State media are reporting that the venerable Oxford English Dictionary is considering adding the Chinese word to its next edition. “A lot of media has given attention to the word ‘tuhao,’ which also triggered our interest,” said a statement from the publisher, Oxford University Press. “Its meaning is quite similar to a new word in English, ‘bling’, a slang term that refers to flashy, ostentatious or elaborate jewelry and ornamented accessories. If the influence of ‘tuhao’ keeps rising, we will consider including it in our dictionaries of the 2014 edition.”

If the rise of the tuhao Chinese is any indicator, Oxford should mark off the spot under the letter T now. Though the middle class is advancing, flashy designer logos, jewelry and cars still mark the top tier of China’s demographics. This large market are the nouveau riche of the East. Along with new wealth, there is a learning curve of being demure about consumption that many Chinese have not mastered as yet, or perhaps are rejecting. Flaunting wealth in everything from gold-plated iPhones to gilded cars, tuhao culture in China is hard to miss.
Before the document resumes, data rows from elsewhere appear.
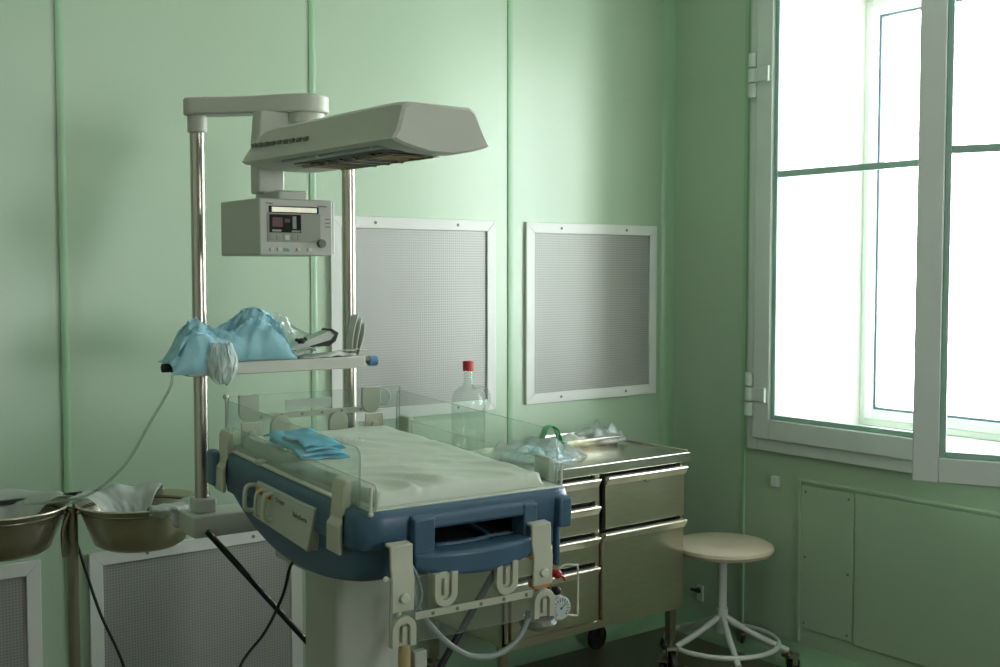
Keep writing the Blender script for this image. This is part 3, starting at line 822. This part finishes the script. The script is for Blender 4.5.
# heater housing
def sec(y, xl, xr, xtl, xtr, zt_, zl, zbm=None):
    b = [(xl, zl), (xl + .012, zl - .006)]
    zbm = zl - .008 if zbm is None else zbm
    w = xr - xl
    b += [(xl + w * .18, zl - (zl - zbm) * .62), (xl + w * .38, zbm), (xl + w * .62, zbm), (xl + w * .82, zl - (zl - zbm) * .62), (xr - .012, zl - .006), (xr, zl)]
    b += [(xr - .012, zl + .02), (xtr + .006, zt_ - .008), (xtr - .008, zt_), (xtl + .008, zt_), (xtl - .006, zt_ - .008), (xl + .012, zl + .02)]
    return [(p[0], y, p[1]) for p in b]
g = G()
g.loft([sec(2.006, 1.270, 1.502, 1.300, 1.462, 1.942, 1.872, 1.85), sec(2.012, 1.262, 1.510, 1.295, 1.466, 1.948, 1.870, 1.846),
        sec(2.045, 1.258, 1.514, 1.294, 1.468, 1.951, 1.870, 1.846), sec(2.085, 1.258, 1.514, 1.294, 1.468, 1.952, 1.870, 1.852), sec(2.090, 1.258, 1.514, 1.294, 1.468, 1.952, 1.870, 1.866),
        sec(2.560, 1.258, 1.514, 1.294, 1.468, 1.953, 1.872, 1.868), sec(2.570, 1.258, 1.514, 1.294, 1.468, 1.953, 1.872, 1.848), sec(2.64, 1.260, 1.512, 1.296, 1.466, 1.952, 1.873, 1.850),
        sec(2.71, 1.262, 1.508, 1.305, 1.456, 1.94, 1.874, 1.856), sec(2.748, 1.275, 1.496, 1.32, 1.44, 1.915, 1.877, 1.868)])
hs = g.done('heater_housing', 'beige', iw, Uinv, sharp=30)
hs['label'] = 'long beige heater housing over the bed'
g = G().bb(1.285, 1.488, 2.10, 2.55, 1.860, 1.867); un = g.done('reflector_frame', 'lampgrey', hs, Uinv, bevel=.002)
g = G().bb(1.31, 1.463, 2.12, 2.53, 1.857, 1.861); g.done('heater_recess', 'knobg', un, Uinv)
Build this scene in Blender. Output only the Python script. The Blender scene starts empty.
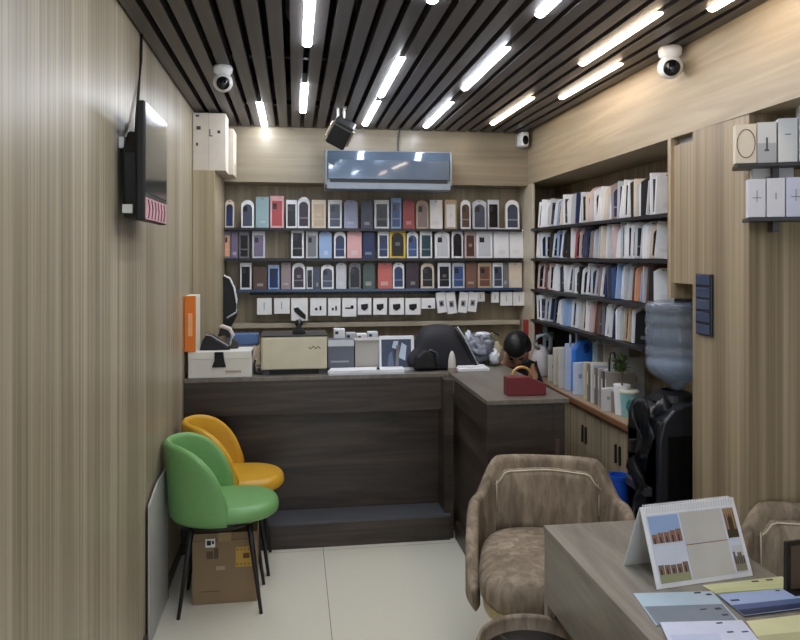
import bpy, bmesh, math, random
from mathutils import Vector, Matrix, noise
R = random.Random(7)
sc = bpy.context.scene
COL = sc.collection
PI = math.pi
# ------------------------------------------------------------------ camera
F = 720.0; TH = math.atan(0.1472); CT, ST = math.cos(TH), math.sin(TH); H = 1.65; HY = 256.0
cam = bpy.data.cameras.new('camera'); camo = bpy.data.objects.new('camera', cam); COL.objects.link(camo)
cam.sensor_width = 36; cam.lens = F/800*36; cam.shift_y = -(320-HY)/800.0
cam.clip_start = .05
camo.location = (0, 0, H); camo.rotation_euler = (PI/2, 0, -TH)
sc.camera = camo
def XatY(px, Y):                  # a column of the view on a wall at distance Y
    u = (px-400)/F; return Y*(u*CT+ST)/(CT-u*ST)
def YatX(px, X):
    u = (px-400)/F; return X*(CT-u*ST)/(ST+u*CT)
def Zat(py, X, Y):
    return H-(py-HY)*(X*ST+Y*CT)/F
# ------------------------------------------------------------------ materials
def lin(c):
    return tuple((v/255/12.92 if v/255 <= .04045 else ((v/255+.055)/1.055)**2.4) for v in c)+(1,)
MC = {}
def mat(rgb, rough=.5, metal=0., var=.06, emit=0., coat=0., trans=0., scale=9., bump=0., name=None, ior=1.45):
    key = (tuple(rgb), rough, metal, var, emit, coat, trans, scale, bump)
    if key in MC: return MC[key]
    m = bpy.data.materials.new(name or 'surface'); m.use_nodes = True
    nt = m.node_tree; b = nt.nodes['Principled BSDF']; L = nt.links
    c = lin(rgb)
    tc = nt.nodes.new('ShaderNodeTexCoord'); n = nt.nodes.new('ShaderNodeTexNoise'); n.inputs['Scale'].default_value = scale
    n.inputs['Detail'].default_value = 4
    L.new(tc.outputs['Object'], n.inputs['Vector'])
    cr = nt.nodes.new('ShaderNodeValToRGB')
    cr.color_ramp.elements[0].position = .3; cr.color_ramp.elements[1].position = .7
    cr.color_ramp.elements[0].color = tuple(v*(1-var) for v in c[:3])+(1,)
    cr.color_ramp.elements[1].color = tuple(min(1, v*(1+var)) for v in c[:3])+(1,)
    L.new(n.outputs['Fac'], cr.inputs['Fac']); L.new(cr.outputs['Color'], b.inputs['Base Color'])
    b.inputs['Roughness'].default_value = rough; b.inputs['Metallic'].default_value = metal
    b.inputs['Coat Weight'].default_value = coat; b.inputs['Transmission Weight'].default_value = trans
    b.inputs['IOR'].default_value = ior
    if emit: 
        b.inputs['Emission Color'].default_value = c; b.inputs['Emission Strength'].default_value = emit
    if bump:
        bp = nt.nodes.new('ShaderNodeBump'); bp.inputs['Strength'].default_value = bump; bp.inputs['Distance'].default_value = .01
        L.new(n.outputs['Fac'], bp.inputs['Height']); L.new(bp.outputs['Normal'], b.inputs['Normal'])
    MC[key] = m
    return m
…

But the word tuhao did not always refer to a gaudy group of people. According to China Radio International, the word originally referred to wealthy landowners in the 1920s who would bully those they deemed beneath them. The word only took on its new meaning this September.

New words are constantly being added to the English lexicon, like the OED's newly announced word of the year, "selfie," or "twerking," the gyrating body movement made infamous by Miley Cyrus, both of which were just added in September.

While the popularity of "tuhao" is undeniable, recognizing the word in an English language dictionary still seems out of place. But Oxford University Press says Chinese words are being considered because of the increasing influence of the Chinese language, particularly slang terms, which can often be lost in translation.

As of now, only about 120 words in the Oxford dictionaries have Chinese origins, including familiar terms like "dim sum" and "Chinglish."